§ **Problem to solve**: Starting at the first line of the data below, write out each line exactly until you reach the line containing "q = on_y(143, 275, Y0+WID+OFF);", and include that line too.

§ **Data excerpt**:
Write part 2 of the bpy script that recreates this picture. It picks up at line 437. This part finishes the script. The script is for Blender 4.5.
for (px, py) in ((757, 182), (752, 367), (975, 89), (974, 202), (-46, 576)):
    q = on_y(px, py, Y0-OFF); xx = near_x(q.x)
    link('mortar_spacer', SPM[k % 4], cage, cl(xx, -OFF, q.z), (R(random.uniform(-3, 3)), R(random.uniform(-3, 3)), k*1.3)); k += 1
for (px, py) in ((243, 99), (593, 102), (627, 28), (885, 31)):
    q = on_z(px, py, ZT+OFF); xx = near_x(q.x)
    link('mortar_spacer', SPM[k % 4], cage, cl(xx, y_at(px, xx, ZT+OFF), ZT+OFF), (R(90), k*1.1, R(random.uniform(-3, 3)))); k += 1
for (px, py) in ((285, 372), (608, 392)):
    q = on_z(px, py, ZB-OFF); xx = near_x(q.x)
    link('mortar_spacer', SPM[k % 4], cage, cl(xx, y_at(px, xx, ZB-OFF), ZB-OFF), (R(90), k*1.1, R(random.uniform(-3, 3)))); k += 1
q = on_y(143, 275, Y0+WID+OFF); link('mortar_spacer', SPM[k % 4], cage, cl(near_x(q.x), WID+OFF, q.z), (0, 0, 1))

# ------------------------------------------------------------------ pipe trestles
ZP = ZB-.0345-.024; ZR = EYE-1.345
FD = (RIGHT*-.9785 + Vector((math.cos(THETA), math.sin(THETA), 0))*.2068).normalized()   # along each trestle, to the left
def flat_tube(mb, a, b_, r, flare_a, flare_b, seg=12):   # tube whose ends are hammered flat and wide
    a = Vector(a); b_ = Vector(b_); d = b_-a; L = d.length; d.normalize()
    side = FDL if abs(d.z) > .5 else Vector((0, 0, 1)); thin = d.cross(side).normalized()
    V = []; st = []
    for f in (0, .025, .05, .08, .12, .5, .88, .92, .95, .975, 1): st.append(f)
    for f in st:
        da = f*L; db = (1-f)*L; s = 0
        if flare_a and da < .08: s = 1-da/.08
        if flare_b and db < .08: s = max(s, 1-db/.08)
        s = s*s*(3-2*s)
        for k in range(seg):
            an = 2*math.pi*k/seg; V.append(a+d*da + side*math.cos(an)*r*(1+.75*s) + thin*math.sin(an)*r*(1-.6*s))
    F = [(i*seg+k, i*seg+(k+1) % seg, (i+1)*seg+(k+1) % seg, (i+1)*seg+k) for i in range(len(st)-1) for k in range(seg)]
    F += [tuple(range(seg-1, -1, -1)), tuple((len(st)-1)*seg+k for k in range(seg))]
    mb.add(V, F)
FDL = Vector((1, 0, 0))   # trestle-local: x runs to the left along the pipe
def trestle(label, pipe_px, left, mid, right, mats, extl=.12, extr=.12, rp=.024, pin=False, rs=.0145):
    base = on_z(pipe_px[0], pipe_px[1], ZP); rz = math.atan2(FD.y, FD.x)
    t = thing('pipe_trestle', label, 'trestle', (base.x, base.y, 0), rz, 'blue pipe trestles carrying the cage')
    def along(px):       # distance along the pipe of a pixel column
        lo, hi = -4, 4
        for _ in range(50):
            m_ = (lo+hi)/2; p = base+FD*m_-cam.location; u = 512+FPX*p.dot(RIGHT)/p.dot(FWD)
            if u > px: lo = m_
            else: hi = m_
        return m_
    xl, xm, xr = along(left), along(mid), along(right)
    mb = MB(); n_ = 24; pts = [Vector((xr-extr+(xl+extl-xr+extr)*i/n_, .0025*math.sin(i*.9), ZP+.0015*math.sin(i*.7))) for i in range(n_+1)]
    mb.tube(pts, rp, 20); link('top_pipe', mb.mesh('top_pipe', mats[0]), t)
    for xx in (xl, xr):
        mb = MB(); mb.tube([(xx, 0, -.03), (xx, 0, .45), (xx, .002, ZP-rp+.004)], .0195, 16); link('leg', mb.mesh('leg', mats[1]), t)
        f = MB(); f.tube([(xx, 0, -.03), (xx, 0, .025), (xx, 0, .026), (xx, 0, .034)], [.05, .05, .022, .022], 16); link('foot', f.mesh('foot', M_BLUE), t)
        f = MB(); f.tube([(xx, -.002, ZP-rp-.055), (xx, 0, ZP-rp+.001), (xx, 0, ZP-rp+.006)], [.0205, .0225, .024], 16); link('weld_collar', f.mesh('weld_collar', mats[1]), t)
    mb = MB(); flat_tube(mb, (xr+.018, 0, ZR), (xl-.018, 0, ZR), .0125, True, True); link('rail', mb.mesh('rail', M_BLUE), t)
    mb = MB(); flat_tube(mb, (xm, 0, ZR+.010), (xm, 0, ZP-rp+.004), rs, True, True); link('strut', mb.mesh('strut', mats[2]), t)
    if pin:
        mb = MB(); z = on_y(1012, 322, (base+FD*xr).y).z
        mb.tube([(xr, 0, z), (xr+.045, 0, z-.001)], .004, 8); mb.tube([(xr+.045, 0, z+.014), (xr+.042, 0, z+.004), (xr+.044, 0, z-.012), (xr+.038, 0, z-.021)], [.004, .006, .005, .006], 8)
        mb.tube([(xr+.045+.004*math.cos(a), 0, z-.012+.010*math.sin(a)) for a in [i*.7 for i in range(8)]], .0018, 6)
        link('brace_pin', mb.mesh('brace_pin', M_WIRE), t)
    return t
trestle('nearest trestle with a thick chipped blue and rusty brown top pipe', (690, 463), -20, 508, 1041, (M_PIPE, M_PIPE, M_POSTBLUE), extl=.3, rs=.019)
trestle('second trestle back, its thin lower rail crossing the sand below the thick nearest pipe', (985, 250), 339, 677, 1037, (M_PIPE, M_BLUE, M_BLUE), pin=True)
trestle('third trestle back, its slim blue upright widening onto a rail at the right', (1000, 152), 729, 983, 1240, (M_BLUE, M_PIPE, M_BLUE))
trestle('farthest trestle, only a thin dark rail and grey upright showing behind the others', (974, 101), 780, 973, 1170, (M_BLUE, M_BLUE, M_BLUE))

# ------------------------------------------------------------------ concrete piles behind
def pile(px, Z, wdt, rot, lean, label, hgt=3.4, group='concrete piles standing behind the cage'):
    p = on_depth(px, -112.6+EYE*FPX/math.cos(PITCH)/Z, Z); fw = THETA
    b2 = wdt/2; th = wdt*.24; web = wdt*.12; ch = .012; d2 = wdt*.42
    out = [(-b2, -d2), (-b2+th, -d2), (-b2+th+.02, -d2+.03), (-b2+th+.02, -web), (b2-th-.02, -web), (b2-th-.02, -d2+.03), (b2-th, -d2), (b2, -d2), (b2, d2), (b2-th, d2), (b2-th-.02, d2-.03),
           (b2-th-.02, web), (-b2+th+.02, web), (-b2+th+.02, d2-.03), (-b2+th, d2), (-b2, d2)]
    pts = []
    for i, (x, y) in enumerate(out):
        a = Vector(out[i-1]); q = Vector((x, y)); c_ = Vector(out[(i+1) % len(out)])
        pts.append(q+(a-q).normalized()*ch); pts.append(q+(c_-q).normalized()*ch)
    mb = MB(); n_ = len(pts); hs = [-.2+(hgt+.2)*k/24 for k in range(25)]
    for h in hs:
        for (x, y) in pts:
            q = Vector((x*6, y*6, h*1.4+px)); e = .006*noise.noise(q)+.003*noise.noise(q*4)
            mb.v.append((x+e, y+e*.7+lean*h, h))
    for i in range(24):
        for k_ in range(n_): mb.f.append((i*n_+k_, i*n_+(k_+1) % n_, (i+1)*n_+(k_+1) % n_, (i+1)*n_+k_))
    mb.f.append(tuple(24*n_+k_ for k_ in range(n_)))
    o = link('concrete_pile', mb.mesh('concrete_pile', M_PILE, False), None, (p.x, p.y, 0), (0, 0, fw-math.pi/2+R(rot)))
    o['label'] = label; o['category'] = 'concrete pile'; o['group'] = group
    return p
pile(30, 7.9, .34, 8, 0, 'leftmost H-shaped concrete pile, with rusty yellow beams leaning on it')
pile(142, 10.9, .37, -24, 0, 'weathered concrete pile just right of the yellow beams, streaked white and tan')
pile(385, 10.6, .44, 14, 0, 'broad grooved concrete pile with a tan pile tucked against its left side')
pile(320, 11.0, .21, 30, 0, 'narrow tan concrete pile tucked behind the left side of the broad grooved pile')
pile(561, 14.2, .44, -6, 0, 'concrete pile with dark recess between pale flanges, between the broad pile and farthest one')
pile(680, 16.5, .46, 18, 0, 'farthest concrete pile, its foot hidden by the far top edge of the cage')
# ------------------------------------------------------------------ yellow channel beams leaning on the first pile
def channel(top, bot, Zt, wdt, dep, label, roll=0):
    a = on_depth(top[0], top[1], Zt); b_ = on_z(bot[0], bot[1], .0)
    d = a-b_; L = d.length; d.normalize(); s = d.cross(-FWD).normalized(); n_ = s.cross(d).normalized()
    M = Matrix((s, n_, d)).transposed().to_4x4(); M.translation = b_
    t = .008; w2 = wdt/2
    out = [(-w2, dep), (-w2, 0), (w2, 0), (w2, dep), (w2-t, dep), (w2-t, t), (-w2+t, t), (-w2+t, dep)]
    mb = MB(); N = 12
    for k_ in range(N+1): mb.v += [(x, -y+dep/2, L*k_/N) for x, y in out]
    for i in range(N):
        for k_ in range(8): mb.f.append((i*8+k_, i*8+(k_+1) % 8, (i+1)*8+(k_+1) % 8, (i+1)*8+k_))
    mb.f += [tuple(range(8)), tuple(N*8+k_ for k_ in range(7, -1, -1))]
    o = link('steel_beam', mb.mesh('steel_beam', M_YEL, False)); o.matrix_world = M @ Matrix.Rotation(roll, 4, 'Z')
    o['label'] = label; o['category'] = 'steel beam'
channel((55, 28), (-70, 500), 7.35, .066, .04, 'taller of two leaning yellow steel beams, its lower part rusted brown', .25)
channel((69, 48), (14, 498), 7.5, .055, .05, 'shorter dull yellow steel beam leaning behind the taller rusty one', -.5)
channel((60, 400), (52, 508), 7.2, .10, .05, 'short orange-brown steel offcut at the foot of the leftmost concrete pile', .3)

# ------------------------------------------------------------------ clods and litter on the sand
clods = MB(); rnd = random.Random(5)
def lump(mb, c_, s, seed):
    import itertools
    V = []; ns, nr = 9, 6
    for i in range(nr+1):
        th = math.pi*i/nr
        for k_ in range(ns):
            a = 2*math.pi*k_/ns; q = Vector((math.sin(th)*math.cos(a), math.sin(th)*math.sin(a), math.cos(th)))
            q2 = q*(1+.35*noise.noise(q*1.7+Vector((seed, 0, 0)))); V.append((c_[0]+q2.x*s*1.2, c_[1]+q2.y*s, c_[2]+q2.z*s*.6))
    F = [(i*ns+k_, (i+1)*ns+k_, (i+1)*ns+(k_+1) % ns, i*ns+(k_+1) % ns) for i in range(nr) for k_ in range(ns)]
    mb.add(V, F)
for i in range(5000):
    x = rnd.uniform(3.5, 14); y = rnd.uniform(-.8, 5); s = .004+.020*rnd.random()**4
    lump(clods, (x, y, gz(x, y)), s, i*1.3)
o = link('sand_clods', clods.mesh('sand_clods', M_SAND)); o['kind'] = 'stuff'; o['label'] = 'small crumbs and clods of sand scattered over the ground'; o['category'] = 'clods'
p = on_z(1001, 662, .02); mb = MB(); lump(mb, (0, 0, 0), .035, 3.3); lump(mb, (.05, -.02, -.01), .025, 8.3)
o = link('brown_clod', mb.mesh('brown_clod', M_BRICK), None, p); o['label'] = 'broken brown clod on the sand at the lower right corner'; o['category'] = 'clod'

§ **Answer in full**:
Write part 2 of the bpy script that recreates this picture. It picks up at line 437. This part finishes the script. The script is for Blender 4.5.
for (px, py) in ((757, 182), (752, 367), (975, 89), (974, 202), (-46, 576)):
    q = on_y(px, py, Y0-OFF); xx = near_x(q.x)
    link('mortar_spacer', SPM[k % 4], cage, cl(xx, -OFF, q.z), (R(random.uniform(-3, 3)), R(random.uniform(-3, 3)), k*1.3)); k += 1
for (px, py) in ((243, 99), (593, 102), (627, 28), (885, 31)):
    q = on_z(px, py, ZT+OFF); xx = near_x(q.x)
    link('mortar_spacer', SPM[k % 4], cage, cl(xx, y_at(px, xx, ZT+OFF), ZT+OFF), (R(90), k*1.1, R(random.uniform(-3, 3)))); k += 1
for (px, py) in ((285, 372), (608, 392)):
    q = on_z(px, py, ZB-OFF); xx = near_x(q.x)
    link('mortar_spacer', SPM[k % 4], cage, cl(xx, y_at(px, xx, ZB-OFF), ZB-OFF), (R(90), k*1.1, R(random.uniform(-3, 3)))); k += 1
q = on_y(143, 275, Y0+WID+OFF); link('mortar_spacer', SPM[k % 4], cage, cl(near_x(q.x), WID+OFF, q.z), (0, 0, 1))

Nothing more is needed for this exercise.